PROVIDED MATERIAL ::

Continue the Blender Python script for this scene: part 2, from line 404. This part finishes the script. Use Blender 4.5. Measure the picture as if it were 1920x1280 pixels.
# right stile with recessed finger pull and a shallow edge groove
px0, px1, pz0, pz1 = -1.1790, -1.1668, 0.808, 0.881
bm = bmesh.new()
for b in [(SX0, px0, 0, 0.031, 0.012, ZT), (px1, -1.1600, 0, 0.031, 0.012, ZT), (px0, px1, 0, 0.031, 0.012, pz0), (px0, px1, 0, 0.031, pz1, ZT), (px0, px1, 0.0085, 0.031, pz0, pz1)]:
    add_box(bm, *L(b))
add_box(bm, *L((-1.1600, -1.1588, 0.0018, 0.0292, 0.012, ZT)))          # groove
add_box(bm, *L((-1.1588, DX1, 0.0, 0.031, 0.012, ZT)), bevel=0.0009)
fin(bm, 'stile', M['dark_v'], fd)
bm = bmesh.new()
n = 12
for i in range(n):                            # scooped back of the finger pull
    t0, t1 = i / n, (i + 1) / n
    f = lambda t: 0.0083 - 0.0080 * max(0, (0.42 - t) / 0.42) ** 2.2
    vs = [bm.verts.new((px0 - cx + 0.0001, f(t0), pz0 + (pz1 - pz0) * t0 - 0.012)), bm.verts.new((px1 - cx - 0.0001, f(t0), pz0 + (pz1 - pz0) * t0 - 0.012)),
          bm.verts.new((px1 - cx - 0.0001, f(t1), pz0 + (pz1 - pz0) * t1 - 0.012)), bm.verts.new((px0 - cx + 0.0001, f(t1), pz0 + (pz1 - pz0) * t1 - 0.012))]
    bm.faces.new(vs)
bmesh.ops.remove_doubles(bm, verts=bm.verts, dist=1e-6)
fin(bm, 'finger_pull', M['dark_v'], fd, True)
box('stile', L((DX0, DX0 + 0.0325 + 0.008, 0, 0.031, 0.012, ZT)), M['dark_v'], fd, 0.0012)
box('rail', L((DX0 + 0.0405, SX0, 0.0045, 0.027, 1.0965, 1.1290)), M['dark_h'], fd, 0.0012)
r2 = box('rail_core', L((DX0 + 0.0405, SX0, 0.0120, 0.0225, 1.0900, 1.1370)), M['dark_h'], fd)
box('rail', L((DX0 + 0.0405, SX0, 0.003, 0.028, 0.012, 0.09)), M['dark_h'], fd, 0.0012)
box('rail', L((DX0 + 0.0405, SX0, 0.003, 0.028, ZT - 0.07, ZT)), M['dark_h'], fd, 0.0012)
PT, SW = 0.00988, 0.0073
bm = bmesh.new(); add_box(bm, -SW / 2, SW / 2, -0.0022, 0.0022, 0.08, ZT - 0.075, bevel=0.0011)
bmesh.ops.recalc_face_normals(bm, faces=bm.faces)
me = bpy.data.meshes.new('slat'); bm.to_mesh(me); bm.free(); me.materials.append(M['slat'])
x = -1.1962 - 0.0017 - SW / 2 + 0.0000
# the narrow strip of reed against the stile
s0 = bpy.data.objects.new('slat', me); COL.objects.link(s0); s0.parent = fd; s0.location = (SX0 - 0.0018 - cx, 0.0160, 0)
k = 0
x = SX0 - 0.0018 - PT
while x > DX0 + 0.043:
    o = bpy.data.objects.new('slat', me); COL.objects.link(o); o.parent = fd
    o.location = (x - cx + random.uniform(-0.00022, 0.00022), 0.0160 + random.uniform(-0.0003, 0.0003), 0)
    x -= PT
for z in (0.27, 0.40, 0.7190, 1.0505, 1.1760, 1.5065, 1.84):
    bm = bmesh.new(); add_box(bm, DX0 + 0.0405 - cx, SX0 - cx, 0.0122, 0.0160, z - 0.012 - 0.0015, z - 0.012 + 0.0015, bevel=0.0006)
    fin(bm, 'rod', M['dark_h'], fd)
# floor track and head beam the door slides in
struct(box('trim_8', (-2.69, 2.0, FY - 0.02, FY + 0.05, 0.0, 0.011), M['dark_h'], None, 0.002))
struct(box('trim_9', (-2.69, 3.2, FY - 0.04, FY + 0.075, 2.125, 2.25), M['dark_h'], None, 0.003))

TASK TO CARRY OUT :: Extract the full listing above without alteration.

ANSWER FOR THIS EXERCISE ::
Continue the Blender Python script for this scene: part 2, from line 404. This part finishes the script. Use Blender 4.5. Measure the picture as if it were 1920x1280 pixels.
# right stile with recessed finger pull and a shallow edge groove
px0, px1, pz0, pz1 = -1.1790, -1.1668, 0.808, 0.881
bm = bmesh.new()
for b in [(SX0, px0, 0, 0.031, 0.012, ZT), (px1, -1.1600, 0, 0.031, 0.012, ZT), (px0, px1, 0, 0.031, 0.012, pz0), (px0, px1, 0, 0.031, pz1, ZT), (px0, px1, 0.0085, 0.031, pz0, pz1)]:
    add_box(bm, *L(b))
add_box(bm, *L((-1.1600, -1.1588, 0.0018, 0.0292, 0.012, ZT)))          # groove
add_box(bm, *L((-1.1588, DX1, 0.0, 0.031, 0.012, ZT)), bevel=0.0009)
fin(bm, 'stile', M['dark_v'], fd)
bm = bmesh.new()
n = 12
for i in range(n):                            # scooped back of the finger pull
    t0, t1 = i / n, (i + 1) / n
    f = lambda t: 0.0083 - 0.0080 * max(0, (0.42 - t) / 0.42) ** 2.2
    vs = [bm.verts.new((px0 - cx + 0.0001, f(t0), pz0 + (pz1 - pz0) * t0 - 0.012)), bm.verts.new((px1 - cx - 0.0001, f(t0), pz0 + (pz1 - pz0) * t0 - 0.012)),
          bm.verts.new((px1 - cx - 0.0001, f(t1), pz0 + (pz1 - pz0) * t1 - 0.012)), bm.verts.new((px0 - cx + 0.0001, f(t1), pz0 + (pz1 - pz0) * t1 - 0.012))]
    bm.faces.new(vs)
bmesh.ops.remove_doubles(bm, verts=bm.verts, dist=1e-6)
fin(bm, 'finger_pull', M['dark_v'], fd, True)
box('stile', L((DX0, DX0 + 0.0325 + 0.008, 0, 0.031, 0.012, ZT)), M['dark_v'], fd, 0.0012)
box('rail', L((DX0 + 0.0405, SX0, 0.0045, 0.027, 1.0965, 1.1290)), M['dark_h'], fd, 0.0012)
r2 = box('rail_core', L((DX0 + 0.0405, SX0, 0.0120, 0.0225, 1.0900, 1.1370)), M['dark_h'], fd)
box('rail', L((DX0 + 0.0405, SX0, 0.003, 0.028, 0.012, 0.09)), M['dark_h'], fd, 0.0012)
box('rail', L((DX0 + 0.0405, SX0, 0.003, 0.028, ZT - 0.07, ZT)), M['dark_h'], fd, 0.0012)
PT, SW = 0.00988, 0.0073
bm = bmesh.new(); add_box(bm, -SW / 2, SW / 2, -0.0022, 0.0022, 0.08, ZT - 0.075, bevel=0.0011)
bmesh.ops.recalc_face_normals(bm, faces=bm.faces)
me = bpy.data.meshes.new('slat'); bm.to_mesh(me); bm.free(); me.materials.append(M['slat'])
x = -1.1962 - 0.0017 - SW / 2 + 0.0000
# the narrow strip of reed against the stile
s0 = bpy.data.objects.new('slat', me); COL.objects.link(s0); s0.parent = fd; s0.location = (SX0 - 0.0018 - cx, 0.0160, 0)
k = 0
x = SX0 - 0.0018 - PT
while x > DX0 + 0.043:
    o = bpy.data.objects.new('slat', me); COL.objects.link(o); o.parent = fd
    o.location = (x - cx + random.uniform(-0.00022, 0.00022), 0.0160 + random.uniform(-0.0003, 0.0003), 0)
    x -= PT
for z in (0.27, 0.40, 0.7190, 1.0505, 1.1760, 1.5065, 1.84):
    bm = bmesh.new(); add_box(bm, DX0 + 0.0405 - cx, SX0 - cx, 0.0122, 0.0160, z - 0.012 - 0.0015, z - 0.012 + 0.0015, bevel=0.0006)
    fin(bm, 'rod', M['dark_h'], fd)
# floor track and head beam the door slides in
struct(box('trim_8', (-2.69, 2.0, FY - 0.02, FY + 0.05, 0.0, 0.011), M['dark_h'], None, 0.002))
struct(box('trim_9', (-2.69, 3.2, FY - 0.04, FY + 0.075, 2.125, 2.25), M['dark_h'], None, 0.003))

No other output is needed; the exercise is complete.